▶ **Exercise description**
Copy out all the data, word for word.

* BEGIN *

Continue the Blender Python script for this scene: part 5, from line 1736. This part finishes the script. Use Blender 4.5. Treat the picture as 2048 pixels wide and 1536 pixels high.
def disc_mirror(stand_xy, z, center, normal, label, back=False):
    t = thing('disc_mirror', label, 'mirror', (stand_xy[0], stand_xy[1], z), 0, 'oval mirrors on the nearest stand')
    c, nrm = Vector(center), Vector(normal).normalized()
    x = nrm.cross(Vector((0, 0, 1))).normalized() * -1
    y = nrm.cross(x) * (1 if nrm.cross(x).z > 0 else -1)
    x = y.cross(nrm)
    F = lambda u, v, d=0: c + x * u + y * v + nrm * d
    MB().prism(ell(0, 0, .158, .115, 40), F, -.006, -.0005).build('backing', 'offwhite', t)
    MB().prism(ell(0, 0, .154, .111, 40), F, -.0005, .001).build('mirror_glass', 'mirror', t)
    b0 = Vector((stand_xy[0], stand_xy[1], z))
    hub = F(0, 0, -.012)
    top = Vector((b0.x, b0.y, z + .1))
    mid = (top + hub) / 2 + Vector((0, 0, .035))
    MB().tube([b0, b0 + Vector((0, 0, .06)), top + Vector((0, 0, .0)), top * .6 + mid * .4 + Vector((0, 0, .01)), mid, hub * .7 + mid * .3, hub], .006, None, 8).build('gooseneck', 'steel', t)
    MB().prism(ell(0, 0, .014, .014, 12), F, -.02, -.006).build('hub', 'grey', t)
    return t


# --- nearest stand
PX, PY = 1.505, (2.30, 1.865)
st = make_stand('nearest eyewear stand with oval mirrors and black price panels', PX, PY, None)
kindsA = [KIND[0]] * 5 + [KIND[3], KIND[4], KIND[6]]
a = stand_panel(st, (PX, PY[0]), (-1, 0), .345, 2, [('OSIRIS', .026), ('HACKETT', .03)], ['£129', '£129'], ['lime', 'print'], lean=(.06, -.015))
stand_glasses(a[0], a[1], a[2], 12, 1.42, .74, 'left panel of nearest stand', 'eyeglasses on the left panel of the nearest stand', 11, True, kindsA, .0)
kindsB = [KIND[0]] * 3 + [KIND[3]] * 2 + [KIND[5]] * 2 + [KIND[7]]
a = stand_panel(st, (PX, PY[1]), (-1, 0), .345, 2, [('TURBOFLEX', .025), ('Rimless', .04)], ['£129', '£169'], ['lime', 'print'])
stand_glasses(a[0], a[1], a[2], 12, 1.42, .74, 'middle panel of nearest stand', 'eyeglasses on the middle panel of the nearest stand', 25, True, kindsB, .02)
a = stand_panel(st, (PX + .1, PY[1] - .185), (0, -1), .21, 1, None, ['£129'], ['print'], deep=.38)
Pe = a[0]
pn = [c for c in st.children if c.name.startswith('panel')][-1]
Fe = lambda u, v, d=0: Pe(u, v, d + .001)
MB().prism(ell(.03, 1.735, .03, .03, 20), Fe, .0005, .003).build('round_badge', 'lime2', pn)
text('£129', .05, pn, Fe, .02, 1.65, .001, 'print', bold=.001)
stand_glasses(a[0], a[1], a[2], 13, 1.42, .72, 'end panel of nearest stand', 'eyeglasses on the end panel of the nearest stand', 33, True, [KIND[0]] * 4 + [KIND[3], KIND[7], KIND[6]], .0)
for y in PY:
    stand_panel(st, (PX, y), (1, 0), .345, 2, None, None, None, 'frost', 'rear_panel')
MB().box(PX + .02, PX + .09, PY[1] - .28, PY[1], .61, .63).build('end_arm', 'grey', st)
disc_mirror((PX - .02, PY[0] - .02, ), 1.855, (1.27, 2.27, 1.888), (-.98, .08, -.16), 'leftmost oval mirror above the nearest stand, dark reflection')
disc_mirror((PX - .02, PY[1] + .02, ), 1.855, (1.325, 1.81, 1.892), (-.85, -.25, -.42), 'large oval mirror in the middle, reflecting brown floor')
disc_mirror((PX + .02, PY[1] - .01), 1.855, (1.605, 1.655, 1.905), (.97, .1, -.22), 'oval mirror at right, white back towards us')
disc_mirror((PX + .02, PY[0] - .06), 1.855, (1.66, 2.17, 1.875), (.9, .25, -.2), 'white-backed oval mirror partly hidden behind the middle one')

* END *

▶ **Response to this task**
Continue the Blender Python script for this scene: part 5, from line 1736. This part finishes the script. Use Blender 4.5. Treat the picture as 2048 pixels wide and 1536 pixels high.
def disc_mirror(stand_xy, z, center, normal, label, back=False):
    t = thing('disc_mirror', label, 'mirror', (stand_xy[0], stand_xy[1], z), 0, 'oval mirrors on the nearest stand')
    c, nrm = Vector(center), Vector(normal).normalized()
    x = nrm.cross(Vector((0, 0, 1))).normalized() * -1
    y = nrm.cross(x) * (1 if nrm.cross(x).z > 0 else -1)
    x = y.cross(nrm)
    F = lambda u, v, d=0: c + x * u + y * v + nrm * d
    MB().prism(ell(0, 0, .158, .115, 40), F, -.006, -.0005).build('backing', 'offwhite', t)
    MB().prism(ell(0, 0, .154, .111, 40), F, -.0005, .001).build('mirror_glass', 'mirror', t)
    b0 = Vector((stand_xy[0], stand_xy[1], z))
    hub = F(0, 0, -.012)
    top = Vector((b0.x, b0.y, z + .1))
    mid = (top + hub) / 2 + Vector((0, 0, .035))
    MB().tube([b0, b0 + Vector((0, 0, .06)), top + Vector((0, 0, .0)), top * .6 + mid * .4 + Vector((0, 0, .01)), mid, hub * .7 + mid * .3, hub], .006, None, 8).build('gooseneck', 'steel', t)
    MB().prism(ell(0, 0, .014, .014, 12), F, -.02, -.006).build('hub', 'grey', t)
    return t


# --- nearest stand
PX, PY = 1.505, (2.30, 1.865)
st = make_stand('nearest eyewear stand with oval mirrors and black price panels', PX, PY, None)
kindsA = [KIND[0]] * 5 + [KIND[3], KIND[4], KIND[6]]
a = stand_panel(st, (PX, PY[0]), (-1, 0), .345, 2, [('OSIRIS', .026), ('HACKETT', .03)], ['£129', '£129'], ['lime', 'print'], lean=(.06, -.015))
stand_glasses(a[0], a[1], a[2], 12, 1.42, .74, 'left panel of nearest stand', 'eyeglasses on the left panel of the nearest stand', 11, True, kindsA, .0)
kindsB = [KIND[0]] * 3 + [KIND[3]] * 2 + [KIND[5]] * 2 + [KIND[7]]
a = stand_panel(st, (PX, PY[1]), (-1, 0), .345, 2, [('TURBOFLEX', .025), ('Rimless', .04)], ['£129', '£169'], ['lime', 'print'])
stand_glasses(a[0], a[1], a[2], 12, 1.42, .74, 'middle panel of nearest stand', 'eyeglasses on the middle panel of the nearest stand', 25, True, kindsB, .02)
a = stand_panel(st, (PX + .1, PY[1] - .185), (0, -1), .21, 1, None, ['£129'], ['print'], deep=.38)
Pe = a[0]
pn = [c for c in st.children if c.name.startswith('panel')][-1]
Fe = lambda u, v, d=0: Pe(u, v, d + .001)
MB().prism(ell(.03, 1.735, .03, .03, 20), Fe, .0005, .003).build('round_badge', 'lime2', pn)
text('£129', .05, pn, Fe, .02, 1.65, .001, 'print', bold=.001)
stand_glasses(a[0], a[1], a[2], 13, 1.42, .72, 'end panel of nearest stand', 'eyeglasses on the end panel of the nearest stand', 33, True, [KIND[0]] * 4 + [KIND[3], KIND[7], KIND[6]], .0)
for y in PY:
    stand_panel(st, (PX, y), (1, 0), .345, 2, None, None, None, 'frost', 'rear_panel')
MB().box(PX + .02, PX + .09, PY[1] - .28, PY[1], .61, .63).build('end_arm', 'grey', st)
disc_mirror((PX - .02, PY[0] - .02, ), 1.855, (1.27, 2.27, 1.888), (-.98, .08, -.16), 'leftmost oval mirror above the nearest stand, dark reflection')
disc_mirror((PX - .02, PY[1] + .02, ), 1.855, (1.325, 1.81, 1.892), (-.85, -.25, -.42), 'large oval mirror in the middle, reflecting brown floor')
disc_mirror((PX + .02, PY[1] - .01), 1.855, (1.605, 1.655, 1.905), (.97, .1, -.22), 'oval mirror at right, white back towards us')
disc_mirror((PX + .02, PY[0] - .06), 1.855, (1.66, 2.17, 1.875), (.9, .25, -.2), 'white-backed oval mirror partly hidden behind the middle one')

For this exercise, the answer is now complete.